With Truss appearing the frontrunner in polls of Tory members, one senior LGBT+ figure in the party said they believed the issue “will calm down” when the next prime minister is faced with “far more important and pressing challenges and doesn’t need to just play to the base”.

Truss was credited with having pushed back against Boris Johnson’s bid to block trans people being covered by the conversion practices crackdown.

But Ben Howlett, a former Conservative MP and member of the women and equalities select committee who now chairs a commission on LGBTQ+ rights, urged Truss to confirm whether she still believed trans people should be covered in the bill. “We haven’t had an answer yet,” he said.

“The trans community are very vulnerable,” he said. “Significant numbers of them have tried to take their own lives. So the idea that, in the middle of a campaign, you weaponise such a community to win votes is not conservative, it’s abhorrent.”

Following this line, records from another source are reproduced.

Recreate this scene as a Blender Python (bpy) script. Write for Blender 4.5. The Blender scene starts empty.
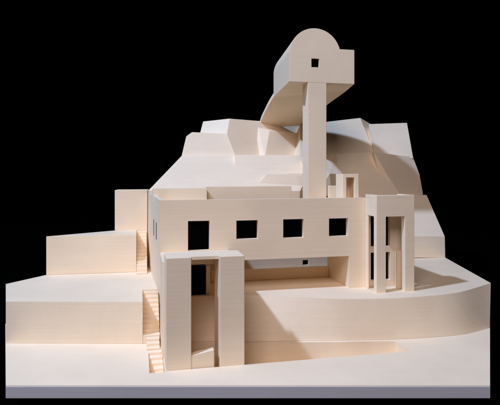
import bpy, bmesh, math, random
from mathutils import Vector
random.seed(4)
S = 0.1            # layout numbers are decimetres, the scene is in metres
LIFT = 3.87        # camera height above the black table, dm
scene = bpy.context.scene
col = scene.collection

# ------------------------------------------------------------------ materials
def wood(name, base, var=0.05, rough=0.62, lines=0.05):
    m = bpy.data.materials.new(name); m.use_nodes = True
    nt = m.node_tree; N = nt.nodes; L = nt.links
    b = N['Principled BSDF']; b.inputs['Roughness'].default_value = rough
    b.inputs['Specular IOR Level'].default_value = 0.25
    g = N.new('ShaderNodeNewGeometry')
    mp = N.new('ShaderNodeMapping'); L.new(g.outputs['Position'], mp.inputs['Vector'])
    mp.inputs['Scale'].default_value = (3.0, 3.0, 160.0)      # fine horizontal grain
    n1 = N.new('ShaderNodeTexNoise'); n1.inputs['Scale'].default_value = 2.2; n1.inputs['Detail'].default_value = 5
    L.new(mp.outputs[0], n1.inputs['Vector'])
    n2 = N.new('ShaderNodeTexNoise'); n2.inputs['Scale'].default_value = 9.0; n2.inputs['Detail'].default_value = 4
    L.new(g.outputs['Position'], n2.inputs['Vector'])
    mp3 = N.new('ShaderNodeMapping'); L.new(g.outputs['Position'], mp3.inputs['Vector'])
    mp3.inputs['Scale'].default_value = (14.0, 300.0, 14.0)   # saw grain on the level sheets
    n3 = N.new('ShaderNodeTexNoise'); n3.inputs['Scale'].default_value = 1.0; n3.inputs['Detail'].default_value = 4
    L.new(mp3.outputs[0], n3.inputs['Vector'])
    def mr(src, lo, hi):
        r = N.new('ShaderNodeMapRange'); L.new(src, r.inputs['Value'])
        r.inputs['From Min'].default_value = 0.3; r.inputs['From Max'].default_value = 0.7
        r.inputs['To Min'].default_value = lo; r.inputs['To Max'].default_value = hi
        return r.outputs[0]
    def mul(a, c):
        k = N.new('ShaderNodeMath'); k.operation = 'MULTIPLY'; L.new(a, k.inputs[0]); L.new(c, k.inputs[1]); return k.outputs[0]
    f = mul(mul(mr(n1.outputs['Fac'], 1-lines, 1+lines*.6), mr(n2.outputs['Fac'], 1-var, 1+var*.6)), mr(n3.outputs['Fac'], .985, 1.01))
    vm = N.new('ShaderNodeVectorMath'); vm.operation = 'SCALE'
    vm.inputs[0].default_value = base; L.new(f, vm.inputs['Scale'])
    L.new(vm.outputs[0], b.inputs['Base Color'])
    bp = N.new('ShaderNodeBump'); bp.inputs['Strength'].default_value = 0.12; bp.inputs['Distance'].default_value = 0.001
    L.new(n1.outputs['Fac'], bp.inputs['Height']); L.new(bp.outputs[0], b.inputs['Normal'])
    return m
CREAM = wood('cream_basswood', (.90, .72, .51), lines=.03)
HILLW = wood('cream_board', (.90, .73, .53), lines=.02)
BASEW = wood('grey_edge_board', (.50, .455, .44), lines=.04)
def plain(name, c, r=1.0):
    m = bpy.data.materials.new(name); m.use_nodes = True
    N = m.node_tree.nodes; L = m.node_tree.links; b = N['Principled BSDF']
    n = N.new('ShaderNodeTexNoise'); n.inputs['Scale'].default_value = 40
    rp = N.new('ShaderNodeValToRGB'); L.new(n.outputs['Fac'], rp.inputs[0])
    rp.color_ramp.elements[0].color = (c*.8, c*.8, c*.8, 1); rp.color_ramp.elements[1].color = (c, c, c, 1)
    L.new(rp.outputs[0], b.inputs['Base Color'])
    b.inputs['Roughness'].default_value = r; b.inputs['Specular IOR Level'].default_value = 0.0
    return m
BLACK = plain('black_velvet', .0008)
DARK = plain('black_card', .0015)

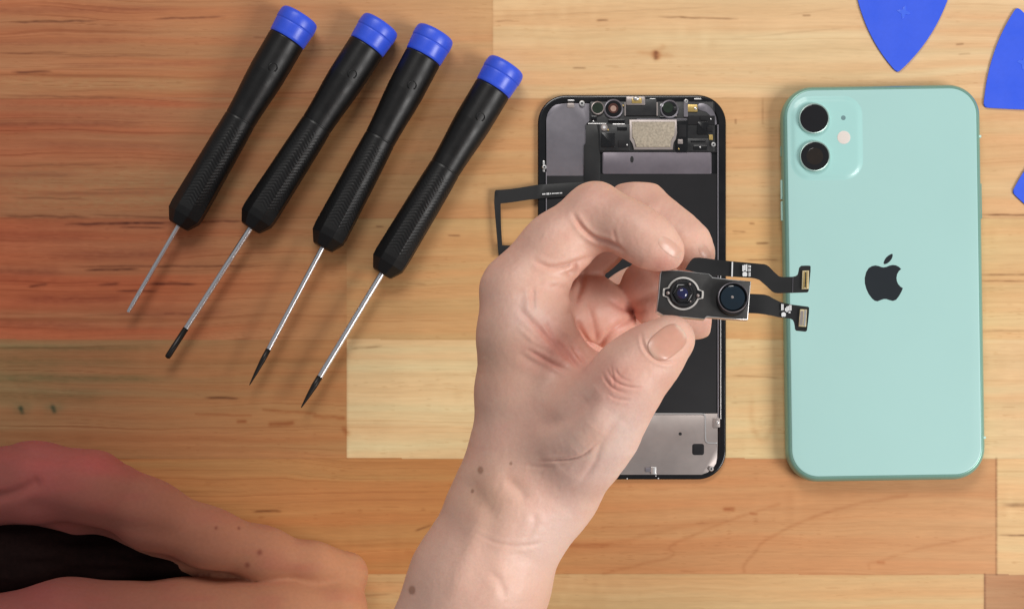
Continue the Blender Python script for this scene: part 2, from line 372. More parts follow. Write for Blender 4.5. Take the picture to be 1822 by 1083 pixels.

A Truss campaign source she and her supporters had “reached out to LGBT+ Conservatives, and have offered them a call to discuss any issues that impact them and Liz’s bold and ambitious plan for our country”. They added: “Trust is integral to Liz’s vision for leadership, and she hopes that she and her team will be able to make her case directly to LGBT+ Conservative members.”

Sunak’s campaign has been contacted for comment.